È stato il Parlamento, voto dopo voto, a dare indicazione che di fronte allo stallo, di fronte alle divisioni che mettevano in pericolo la stabilità del governo (una crisi avrebbe potuto creare un corto circuito tale da mettere in discussione i quasi 200 miliardi destinati dall’Unione Europea all’Italia per la ripresa), il nome di Mattarella era in grado di mantenere il difficile equilibrio odierno senza avventurarsi su strade sconosciute.
È possibile oggi fare un esame di come le diverse forze politiche i i loro leader hanno gestito questo delicato passaggio costituzionale. E indicare dove sono le maggiori responsabilità del corto circuito istituzionale e dei nomi buttati nell’arena parlamentare, durati lo spazio di qualche ora oppure bruciati dal voto negativo come è accaduto nel caso del presidente del Senato Maria Elisabetta Casellati una delle fondatrici di Forza Italia.
A innescare il corto circuito per primo è stato Silvio Berlusconi con la sua infantile ostinazione a voler cercare a tutti i costi i consensi per andare al Quirinale. Come tutti i padri padroni non ha trovato qualcuno capace di spiegargli che il suo tempo è finito e che lui può avere ancora tanti desideri ma non quello di essere il presidente della Repubblica.

A seguire l’intero centro destra ha contribuito al corto circuito con parole d’ordine tipo “è il momento di eleggere un presidente del centro destra perché siamo maggioranza nel paese”. Oppure, parola di Giorgia Meloni, la richiesta di un presidente patriota. Fumo e propaganda di bassa lega, perché come si fa ad essere presidente della Repubblica senza essere patriota?

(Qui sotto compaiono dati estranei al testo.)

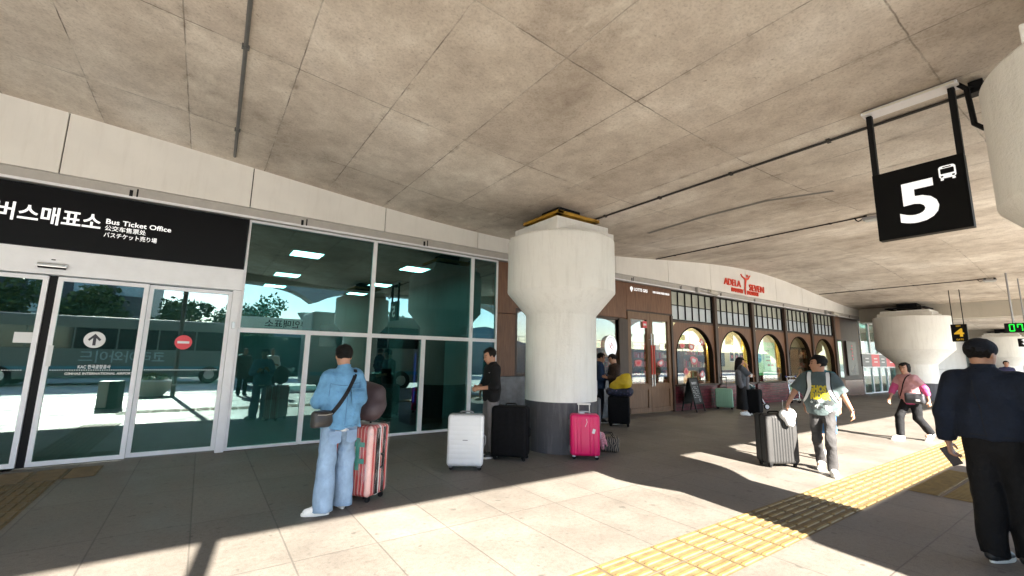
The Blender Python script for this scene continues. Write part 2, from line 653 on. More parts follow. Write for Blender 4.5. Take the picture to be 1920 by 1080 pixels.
            for s in 'RL':
                hh_, k_, a_ = J['h'+s], J['k'+s], J['a'+s]
                e = a_+(a_-k_)/np.linalg.norm(a_-k_)*(.085-g['end'])
                F.cone(hh_, k_, g['thigh'], g['knee'], .035).cone(k_, e, g['knee'], g['cuff'], .03, cut=True)
            F.wrinkle(g['amp'], g['freq'], g['seed'], (1, 1, .8))
        elif ty == 'shoes':
            pass
        elif ty == 'hair':
            g = jit(dict(style='short', size=1., line=.058), **kw)
            st = g['style']
            z0 = g['size']
            F.ell(H(0, -.018, .034), (.089*z0, .108*z0, .094*z0), .02, Mh)
            if st in ('bob', 'long', 'curly'):
                F.ell(H(0, -.045, -.02), (.094*z0, .085*z0, .1*z0), .03, Mh)
            if st == 'long':
                F.cone(H(0, -.07, -.03), H(0, -.1, -.26), .085, .07, .04)
            if st == 'bun':
                F.ell(H(0, -.13, -.01), (.045, .04, .045), .02, Mh)
            ln = g['line']
            ir = np.array(Mh)
            def face(X, Y, Z):
                x, y, z = X-hc[0], Y-hc[1], Z-hc[2]
                lx = ir[0][0]*x+ir[1][0]*y+ir[2][0]*z
                ly = ir[0][1]*x+ir[1][1]*y+ir[2][1]*z
                lz = ir[0][2]*x+ir[1][2]*y+ir[2][2]*z
                r1 = np.maximum(.028-ly, lz-ln-.35*np.abs(lx))
                low = -.03 if st == 'short' else -.13
                fr = -.012 if st in ('short', 'bun') else .03
                r2 = np.maximum(fr-ly, lz+.012)
                r3 = lz+(.078 if st in ('short', 'bun') else .5)
                return np.maximum(np.maximum(-r1, -r2), -r3)
            F.keep(face)
            F.wrinkle(g.get('amp', .007), g.get('freq', 110), 5)
        elif ty == 'cap':
            F.ell(H(0, -.014, .04), (.094, .114, .088), .01, Mh)
            ir = np.array(Mh)
            bill = kw.get('bill', .0)
            F.keep(lambda X, Y, Z: -((ir[0][2]*(X-hc[0])+ir[1][2]*(Y-hc[1])+ir[2][2]*(Z-hc[2]))-kw.get('rim', .03)+.35*0))
            if bill:
                a, b = H(0, .07, .048), H(0, .07+bill, .03)
                F.cone(a, b, .072, .06, .012, flat=(Rh @ Vector((0, .25, 1)), .13))
        elif ty == 'skirt':
            F.cone(p+[0, 0, .02], v3([0, 0, kw.get('end', .1)]), .14, kw.get('hemr', .2), .05, flat=(yv, .85), cut=True)
            for s in 'RL':
                F.cone(J['h'+s], J['a'+s], .1, .1, .05)
            F.keep(lambda X, Y, Z: np.maximum(Z-.98, kw.get('end', .1)-Z)+0*X+0*Y)
            F.wrinkle(.008, 26, 3, (1, 1, .25))
        elif ty == 'shawl':
            for a, b, r1, r2 in kw['cones']:
                F.cone(a, b, r1, r2, .04)
            F.wrinkle(.008, 34, 8)
        if ty == 'shoes':
            for s in 'RL':
                a_, t = J['a'+s], J['t'+s]
                d = unit([t[0], t[1], 0])
                z0 = a_[2]-.085
                tilt = kw.get('tilt'+s, 0)
                lw = np.array([a_[0], a_[1], z0])
                G = Field(lw-.3, lw+.3, min(hh, .009))
                q = lw-d*.045
                e = lw+d*.185+[0, 0, tilt]
                G.cone(q+[0, 0, .05], lw+d*.06+[0, 0, .052+tilt*.3], .042, .046, .02).cone(lw+d*.05+[0, 0, .05], e-d*.03+[0, 0, .032], .046, .036, .03)
                G.cone(lw+[0, 0, .06], lw-d*.012+[0, 0, .105], .045, .042, .02, cut=True)
                G.keep(lambda X, Y, Z: (z0+.022)-Z+0*X+0*Y+((X-lw[0])*d[0]+(Y-lw[1])*d[1])/.185*tilt)
                sh = field_obj('shoe', G, [m], body)
                P_ = []
                w2 = .05
                nrm = v3([-d[1], d[0], 0])
                for i in range(20):
                    th = math.pi*2*i/20
                    u_, v_ = math.cos(th), math.sin(th)
                    P_.append((.07+.135*u_, (w2-.006*(u_ < 0))*v_*(1-.12*max(0, -u_))))
                sb = MB()
                Ms = Matrix.Translation(lw) @ Matrix(((d[0], nrm[0], 0), (d[1], nrm[1], 0), (tilt/.185, 0, 1))).to_4x4()
                sb.prism(P_, .0, .03, 0, Ms)
                sb.build('sole', kw.get('sole', SOLE), sh, bevel=.006)
            continue
        o = field_obj(nm, F, [m] if not isinstance(m, (list, tuple)) else list(m), body, kw.get('pick'))
        out[nm] = o
    return out
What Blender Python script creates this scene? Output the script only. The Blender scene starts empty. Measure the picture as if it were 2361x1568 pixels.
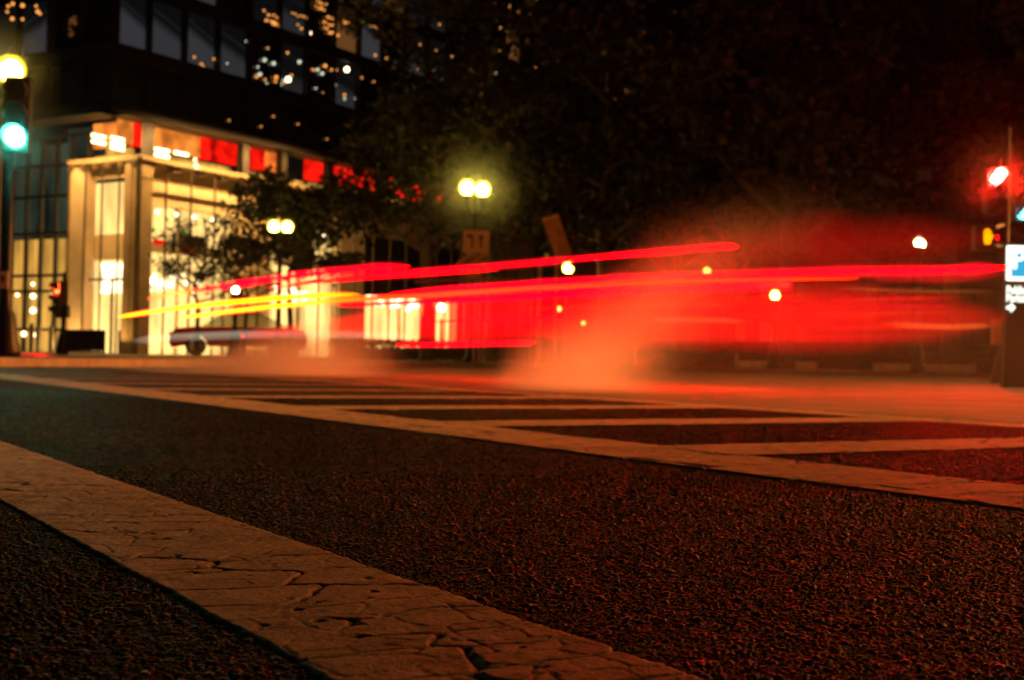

Se questi erano gli slogan, la declinazione politica della battaglia del centro destra è stata davvero povera di idee. Prima il sostegno finto a Berlusconi, poi la terna ufficiale Marcello Pera-Letizia Moratti-Carlo Nordio, durata lo spazio di una notte e che ha raccolto solo il no grazie del centro sinistra. Quindi lo scivolone di Matteo Salvini di porre ai voti la Casellati, bocciata da oltre 70 del suo schieramento. Infine, sempre venerdì sera, l’ultima boutade di Salvini che dopo vari incontri con il centro sinistra è corso ad annunciare che di lì a poco sarebbe arrivato “il nome di una donna in gamba”, proprio mentre il Parlamento votava per la settima volte portando a quasi 300 le schede con scritto Mattarella for president.
Nel centro sinistra il segretario del Pd Enrico Letta, affiancato da Roberto Speranza di Leu, ha impostato la strategia chiedendo in ogni momento un tavolo di tutte le forze come momento di discussione dei nomi. Non è stato accontentato, e così ha potuto giocare di rimessa neutralizzando le avances del centro destra e costringendo alla fine i segretari dei partiti di governo a salire al Quirinale per chiedere a Mattarella pensaci tu!
Quello che sarebbe il principale alleato del Pd nel governo e nella battaglia per il Quirinale, il Movimento 5 Stelle, si è rivelato a seconda dei momenti un intralcio, un problema aggiuntivo se non un avversario. Perché il leader del 5Stelle Giuseppe Conte non è stato in grado di compattare su una linea le sue truppe. In più mancava di esperienza politica: discettare della necessità di trovare un alto profilo, o invocare il momento di una donna al Quirinale senza disegnare il carattere, la storia e l’esperienza che questa donna dovrebbe avere è aria fritta, non politica. È accaduto perché Conte non controlla il M5S e le truppe parlamentari sono un coacervo di gruppi e gruppetti divisi tra loro e allo sbando. Molto probabilmente il solo momento di unità è stata l’adesione di 5S sul nome di Mattarella per loro garanzia di arrivare a fine legislatura senza dover perdere improvvisamente seggio, appannaggio e vitalizio.
Così, in una settimana, si è arrivati a convincere Sergio Mattarella a disfare gli scatoloni che aveva già preparato. Ma se questa è la storia di oggi, nulla sappiamo di quanto Mattarella vorrà restare presidente della Repubblica.

Quello che non sappiamo è anche che cosa farà il grande escluso, il presidente del Consiglio Mario Draghi. Che sognasse anche lui di salire sul colle più alto non vi è dubbio alcuno. Che cosa farà adesso, accetterà di voltare pagine e di continuare nel suo lavoro a palazzo Chigi come se nulla fosse accaduto?